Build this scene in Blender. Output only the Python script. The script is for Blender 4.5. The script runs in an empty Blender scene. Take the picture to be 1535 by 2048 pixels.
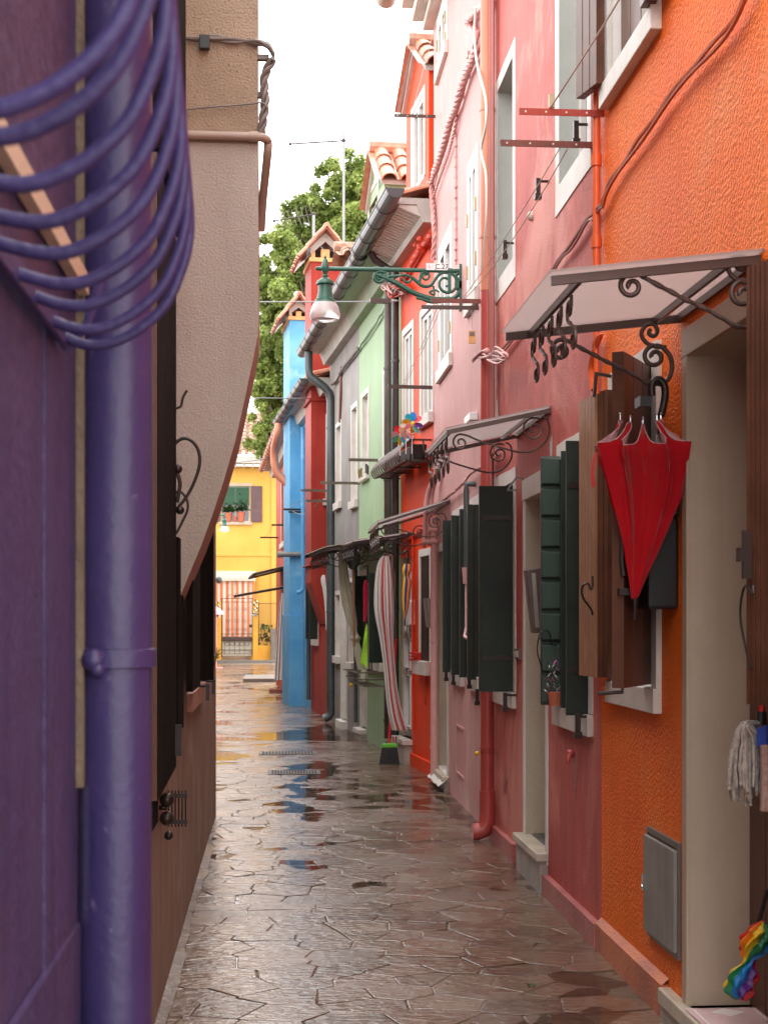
import bpy, bmesh, math, random
from mathutils import Vector, Matrix
random.seed(7)
PI = math.pi
SC = bpy.context.scene
COL = SC.collection

# ------------------------------------------------------------------ camera
YAW = math.atan(219.5/2950.0)
FPX, HZ, CX, EYE = 2950.0, 1240.0, 767.5, 1.5
cd = bpy.data.cameras.new('camera')
cam = bpy.data.objects.new('camera', cd); COL.objects.link(cam)
cam.location = (0, 0, EYE)
cam.rotation_euler = (PI/2, 0, -YAW)
cd.sensor_width = 36.0; cd.sensor_fit = 'AUTO'
cd.lens = FPX/2048.0*36.0
cd.shift_y = (HZ-1024.0)/2048.0
cd.clip_start = 0.05; cd.clip_end = 1000
cd.dof.use_dof = True; cd.dof.focus_distance = 8.5; cd.dof.aperture_fstop = 11.0
SC.camera = cam
SC.render.resolution_x = 767; SC.render.resolution_y = 1024

# ------------------------------------------------------------------ sky, sun, exposure
SUN_EL, SUN_RZ = math.radians(62), math.radians(200)
w = bpy.data.worlds.new("World"); SC.world = w; w.use_nodes = True
nt = w.node_tree; nt.nodes.clear()
sky = nt.nodes.new('ShaderNodeTexSky'); sky.sky_type = 'NISHITA'; sky.sun_disc = False
sky.sun_elevation = SUN_EL; sky.sun_rotation = SUN_RZ; sky.dust_density = 4; sky.air_density = 1.0
hs = nt.nodes.new('ShaderNodeHueSaturation'); hs.inputs['Saturation'].default_value = 0.06
mixw = nt.nodes.new('ShaderNodeMix'); mixw.data_type = 'RGBA'
mixw.inputs[0].default_value = 0.8
mixw.inputs[7].default_value = (12.5, 12.2, 12.1, 1)      # even cloud layer
nz = nt.nodes.new('ShaderNodeTexNoise'); nz.inputs['Scale'].default_value = 2.2; nz.inputs['Detail'].default_value = 4
mr = nt.nodes.new('ShaderNodeMapRange'); mr.inputs['To Min'].default_value = 0.9; mr.inputs['To Max'].default_value = 1.06
vm = nt.nodes.new('ShaderNodeVectorMath'); vm.operation = 'SCALE'
bg = nt.nodes.new('ShaderNodeBackground'); bg.inputs['Strength'].default_value = 0.15
wo = nt.nodes.new('ShaderNodeOutputWorld')
tcw = nt.nodes.new('ShaderNodeTexCoord')
nt.links.new(tcw.outputs['Generated'], nz.inputs['Vector'])
nt.links.new(sky.outputs[0], hs.inputs['Color']); nt.links.new(hs.outputs[0], mixw.inputs[6])
nt.links.new(nz.outputs['Fac'], mr.inputs['Value'])
nt.links.new(mixw.outputs[2], vm.inputs[0]); nt.links.new(mr.outputs[0], vm.inputs['Scale'])
nt.links.new(vm.outputs[0], bg.inputs['Color']); nt.links.new(bg.outputs[0], wo.inputs[0])
sd = bpy.data.lights.new('sun', 'SUN'); sd.energy = 0.5; sd.angle = math.radians(25); sd.color = (1.0, .97, .93)
sun = bpy.data.objects.new('sun', sd); COL.objects.link(sun)
sun.rotation_euler = (PI/2-SUN_EL, 0, PI-SUN_RZ+PI)
SC.view_settings.view_transform = 'Standard'; SC.view_settings.look = 'None'
SC.view_settings.gamma = 1.0; SC.view_settings.exposure = 1.40
SC.render.engine = 'CYCLES'
SC.cycles.max_bounces = 10; SC.cycles.diffuse_bounces = 6; SC.cycles.transparent_max_bounces = 16

# ------------------------------------------------------------------ materials
def _n(nt, t, **kw):
    n = nt.nodes.new(t)
    for k, v in kw.items():
        if k in n.inputs: n.inputs[k].default_value = v
        else: setattr(n, k, v)
    return n
def c4(c): return (c[0], c[1], c[2], 1)
MATS = {}
def M(name, col, rough=.6, metal=0.0, col2=None, nscale=2.5, mixlo=.35, mixhi=.65, bump=0.0, bscale=70, bump2=0.0, b2scale=9,
      streak=0.0, speck=None, speckscale=55, spthr=.62, coat=0.0, trans=0.0, spec=.5, rough2=None, stain=None, stscale=1.1, stlo=.55, sthi=.75, alpha=1.0, sheen=0):
    if name in MATS: return MATS[name]
    if 'stucco' in name and spec == .5: spec = .15
    m = bpy.data.materials.new(name); m.use_nodes = True
    nt = m.node_tree; nt.nodes.clear(); L = nt.links.new
    out = _n(nt, 'ShaderNodeOutputMaterial'); b = _n(nt, 'ShaderNodeBsdfPrincipled')
    L(b.outputs[0], out.inputs[0])
    b.inputs['Base Color'].default_value = c4(col); b.inputs['Roughness'].default_value = rough
    b.inputs['Metallic'].default_value = metal; b.inputs['Specular IOR Level'].default_value = spec
    b.inputs['Coat Weight'].default_value = coat; b.inputs['Transmission Weight'].default_value = trans
    b.inputs['Alpha'].default_value = alpha; b.inputs['Sheen Weight'].default_value = sheen
    tc = _n(nt, 'ShaderNodeTexCoord'); vec = tc.outputs['Object']
    cur = None
    def mixc(fac, a, c2):
        mx = _n(nt, 'ShaderNodeMix'); mx.data_type = 'RGBA'
        L(fac, mx.inputs[0])
        if isinstance(a, tuple): mx.inputs[6].default_value = a
        else: L(a, mx.inputs[6])
        mx.inputs[7].default_value = c4(c2)
        return mx.outputs[2]
    def ramp(src, lo, hi, tmin=0, tmax=1):
        r = _n(nt, 'ShaderNodeMapRange'); r.inputs['From Min'].default_value = lo; r.inputs['From Max'].default_value = hi
        r.inputs['To Min'].default_value = tmin; r.inputs['To Max'].default_value = tmax
        L(src, r.inputs['Value']); return r.outputs[0]
    cur = c4(col)
    if col2 is not None:
        n1 = _n(nt, 'ShaderNodeTexNoise', Scale=nscale, Detail=6.0, Roughness=.6); L(vec, n1.inputs['Vector'])
        cur = mixc(ramp(n1.outputs['Fac'], mixlo, mixhi), cur, col2)
    if streak > 0:
        mp = _n(nt, 'ShaderNodeMapping'); mp.inputs['Scale'].default_value = (1, 1, .07); L(vec, mp.inputs['Vector'])
        n2 = _n(nt, 'ShaderNodeTexNoise', Scale=14.0, Detail=5.0, Roughness=.65); L(mp.outputs[0], n2.inputs['Vector'])
        cc = tuple(x*.62 for x in (col2 or col))
        cur = mixc(ramp(n2.outputs['Fac'], .42, .75, 0, streak), cur, cc)
    if stain is not None:
        n3 = _n(nt, 'ShaderNodeTexNoise', Scale=stscale, Detail=8.0, Roughness=.65, Distortion=.6); L(vec, n3.inputs['Vector'])
        cur = mixc(ramp(n3.outputs['Fac'], stlo, sthi, 0, .85), cur, stain)
    if speck is not None:
        n4 = _n(nt, 'ShaderNodeTexNoise', Scale=speckscale, Detail=3.0, Roughness=.6); L(vec, n4.inputs['Vector'])
        cur = mixc(ramp(n4.outputs['Fac'], spthr, spthr+.08), cur, speck)
    if not isinstance(cur, tuple): L(cur, b.inputs['Base Color'])
    if rough2 is not None:
        n5 = _n(nt, 'ShaderNodeTexNoise', Scale=nscale*1.7, Detail=4.0); L(vec, n5.inputs['Vector'])
        L(ramp(n5.outputs['Fac'], .38, .62, rough, rough2), b.inputs['Roughness'])
    nrm = None
    for dist, scl, det in ((bump2, b2scale, 3.0), (bump, bscale, 4.0)):
        if dist > 0:
            nb = _n(nt, 'ShaderNodeTexNoise', Scale=float(scl), Detail=det, Roughness=.55); L(vec, nb.inputs['Vector'])
            bp = _n(nt, 'ShaderNodeBump', Strength=1.0, Distance=dist); L(nb.outputs['Fac'], bp.inputs['Height'])
            if nrm: L(nrm, bp.inputs['Normal'])
            nrm = bp.outputs[0]
    if nrm: L(nrm, b.inputs['Normal'])
    MATS[name] = m
    return m

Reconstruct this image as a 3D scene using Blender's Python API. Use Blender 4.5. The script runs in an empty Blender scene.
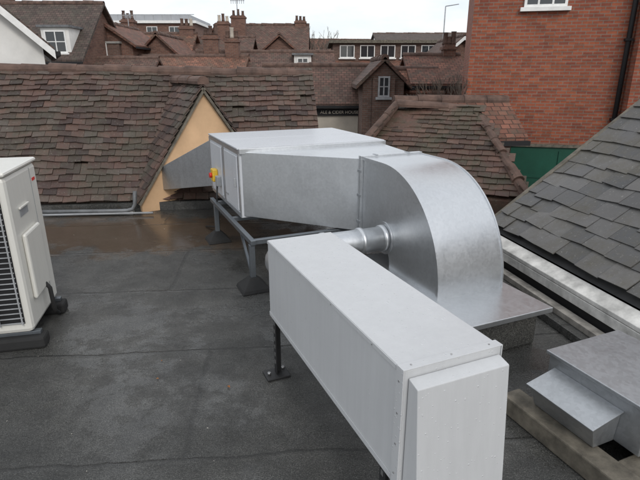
import bpy, math, random
from mathutils import Vector, Matrix, noise
random.seed(7)
D=bpy.data; S=bpy.context.scene
# ---------------------------------------------------------------- materials
def new_mat(name):
    m=D.materials.new(name); m.use_nodes=True
    nt=m.node_tree; b=nt.nodes['Principled BSDF']
    return m,nt,b
def N(nt,t,**k):
    n=nt.nodes.new(t)
    for a,v in k.items():
        if a in n.inputs.keys(): n.inputs[a].default_value=v
        else: setattr(n,a,v)
    return n
def ramp(nt,src,stops,interp='LINEAR'):
    r=nt.nodes.new('ShaderNodeValToRGB'); r.color_ramp.interpolation=interp
    e=r.color_ramp.elements
    while len(e)<len(stops): e.new(0.5)
    for i,(p,c) in enumerate(stops):
        e[i].position=p; e[i].color=(c[0],c[1],c[2],1) if not isinstance(c,(int,float)) else (c,c,c,1)
    nt.links.new(src,r.inputs[0]); return r.outputs[0]
def coord(nt,kind='Object'):
    return nt.nodes.new('ShaderNodeTexCoord').outputs[kind]
def noise_t(nt,vec,scale,detail=5,rough=.6):
    n=N(nt,'ShaderNodeTexNoise',Scale=scale,Detail=detail,Roughness=rough)
    nt.links.new(vec,n.inputs['Vector']); return n.outputs['Fac']
def mix(nt,fac,a,b,mode='MIX'):
    m=nt.nodes.new('ShaderNodeMix'); m.data_type='RGBA'; m.blend_type=mode
    for i,v in ((0,fac),(6,a),(7,b)):
        if hasattr(v,'links'): nt.links.new(v,m.inputs[i])
        elif isinstance(v,(int,float)) : m.inputs[i].default_value=v if i==0 else (v,v,v,1)
        else: m.inputs[i].default_value=(v[0],v[1],v[2],1)
    return m.outputs[2]
def math_n(nt,op,a,b=0.0,clamp=False):
    m=nt.nodes.new('ShaderNodeMath'); m.operation=op; m.use_clamp=clamp
    for i,v in ((0,a),(1,b)):
        if hasattr(v,'links'): nt.links.new(v,m.inputs[i])
        else: m.inputs[i].default_value=v
    return m.outputs[0]
def bump(nt,b,h,strength=.3,dist=.01,prev=None):
    n=N(nt,'ShaderNodeBump',Strength=strength,Distance=dist); nt.links.new(h,n.inputs['Height'])
    if prev is not None: nt.links.new(prev,n.inputs['Normal'])
    nt.links.new(n.outputs[0],b.inputs['Normal']); return n.outputs[0]
def world_pos(nt): return nt.nodes.new('ShaderNodeNewGeometry').outputs['Position']

def mat_simple(name,c,rough=.6,metal=0,var=.25,scale=6,bs=.1,bd=.005):
    m,nt,b=new_mat(name); v=world_pos(nt)
    f=noise_t(nt,v,scale,6)
    lo=[x*(1-var) for x in c]; hi=[min(1,x*(1+var)) for x in c]
    nt.links.new(ramp(nt,f,[(.3,lo),(.7,hi)]),b.inputs['Base Color'])
    b.inputs['Roughness'].default_value=rough; b.inputs['Metallic'].default_value=metal
    bump(nt,b,noise_t(nt,v,scale*12,4),bs,bd)
    return m
def mat_tiles(name,stops,moss=(.05,.05,.025),mossamt=.5,rough=.75,mscale=2.2,spc=(.24,.23,.19)):
    m,nt,b=new_mat(name); v=world_pos(nt)
    g=nt.nodes.new('ShaderNodeNewGeometry')
    c=ramp(nt,g.outputs['Random Per Island'],stops)
    f=noise_t(nt,v,18,6,.7)
    c=mix(nt,.6,c,ramp(nt,f,[(.25,.3),(.75,1.0)]),'MULTIPLY')
    big=noise_t(nt,v,1.1,4,.6)
    c=mix(nt,.5,c,ramp(nt,big,[(.35,.55),(.65,1.1)]),'MULTIPLY')
    mo=noise_t(nt,v,mscale,8,.75)
    c=mix(nt,ramp(nt,mo,[(.44,0),(.60,mossamt)]),c,moss)
    sp=noise_t(nt,v,38,4,.85)
    c=mix(nt,ramp(nt,sp,[(.60,0),(.67,.65)]),c,spc)
    nt.links.new(c,b.inputs['Base Color'])
    nt.links.new(ramp(nt,f,[(.3,rough-.25),(.7,rough+.1)]),b.inputs['Roughness'])
    bump(nt,b,f,.5,.006)
    return m
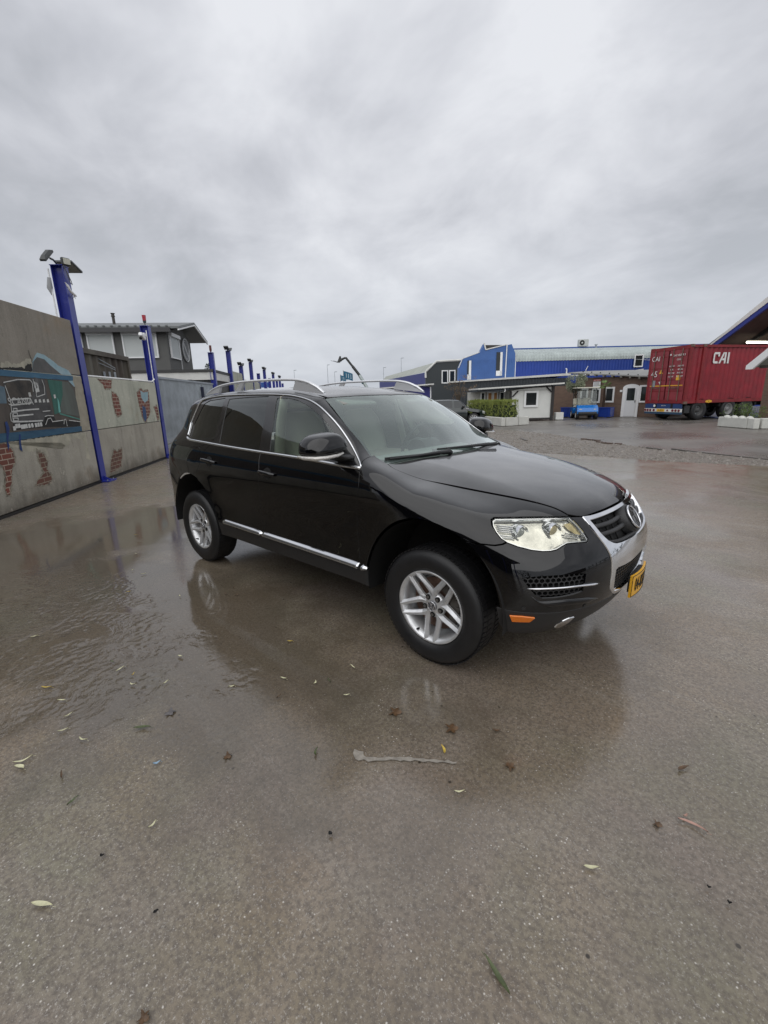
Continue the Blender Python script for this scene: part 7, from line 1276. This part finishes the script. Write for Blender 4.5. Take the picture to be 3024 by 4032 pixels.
sh_c = crom(np.concatenate([SH, [[2.29, -.19, .468], [2.30, 0, .462]]]), .02)
shield = np.concatenate([sh_c, mir(sh_c)[::-1][1:], mir(sh_top)[:-1], sh_top[::-1][:-1]])
panel('chrome_grille_surround', FR, shield, CHROME, car, mirror=False, sp=.02, holes=[gh_full, ll_full], off=.006, skirt=.035, gap=.001)
panel('grille_backing', FR, gh_full, DARKPL, car, mirror=False, sp=.04, off=-.05, gap=-.02, skirt=0)
panel('lower_grille_backing', FR, ll_full, DARKPL, car, mirror=False, sp=.04, off=-.04, gap=-.02, skirt=0)
for zc, y0 in ((.886, .405), (.843, .385)):
    c = np.array([[2.2, -y0, zc], [2.2, -.25, zc], [2.2, -.115, zc+.006]])
    sweep('grille_slat', FR, c, PLASTIC, car, w=.026, h=.012, off=-.020)
for y0 in (.34, .27, .20):
    sweep('grille_rib', FR, np.array([[2.2, -y0, .912], [2.2, -y0, .85], [2.25, -y0, .785]]), DARKPL, car, w=.006, h=.006, off=-.04)
sweep('grille_lower_bar', FR, np.array([[2.22, -.355, .800], [2.26, -.25, .788], [2.27, 0, .783], [2.26, .25, .788], [2.22, .355, .800]]), PLASTIC, car, w=.016, h=.01, off=-.012, mirror=False)
# honeycomb of lower and fog grilles : one crossing lattice each
def lattice(name, loop, pr, du, dz, off, mirror):
    poly = clean(pr.to2(loop)); lo, hi = poly.min(0), poly.max(0); b = MB(); segs = []
    r = 0; z = lo[1]
    while z < hi[1]+dz:
        u = lo[0]-(du/2 if r % 2 else 0)
        while u < hi[0]+du:
            segs.append(((u, z-dz/3), (u, z+dz/3))); segs.append(((u, z+dz/3), (u+du/2, z+dz*2/3))); segs.append(((u, z+dz/3), (u-du/2, z+dz*2/3)))
            u += du
        z += dz; r += 1
    S = np.array(segs); A, B = S[:, 0], S[:, 1]; k = inpoly((A+B)/2, poly); A, B = A[k], B[k]
    PA, PB = shoot(pr, A), shoot(pr, B); NA = grad(PA); PA += NA*off; PB += grad(PB)*off
    for mi_ in ((1, -1) if mirror else (1,)):
        b = MB()
        for a, c, n in zip(PA, PB, NA):
            s = np.cross(c-a, n); s = s/(np.linalg.norm(s)+1e-9)*.003; q = [a-s, a+s, c+s, c-s]; q += [x-n*.02 for x in q]
            b.add([(x[0], x[1]*mi_, x[2]) for x in q], [(0, 1, 2, 3), (0, 4, 5, 1), (2, 6, 7, 3), (1, 5, 6, 2), (0, 3, 7, 4)])
        b.ob(name, PLASTIC, car)['kind'] = 'stuff'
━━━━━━
> _WHAT NEEDS TO BE DONE_
The lines from the start of the entries above through the one containing "COL = SC.collection" are to be retyped exactly, and no others. Pictures are left out.

> _CORRECT ANSWER_
Build this scene in Blender. Output only the Python script. The script is for Blender 4.5. The script runs in an empty Blender scene. Take the picture to be 1535 by 2048 pixels.
import bpy, bmesh, math, random
from mathutils import Vector, Matrix
random.seed(7)
PI = math.pi
SC = bpy.context.scene
COL = SC.collection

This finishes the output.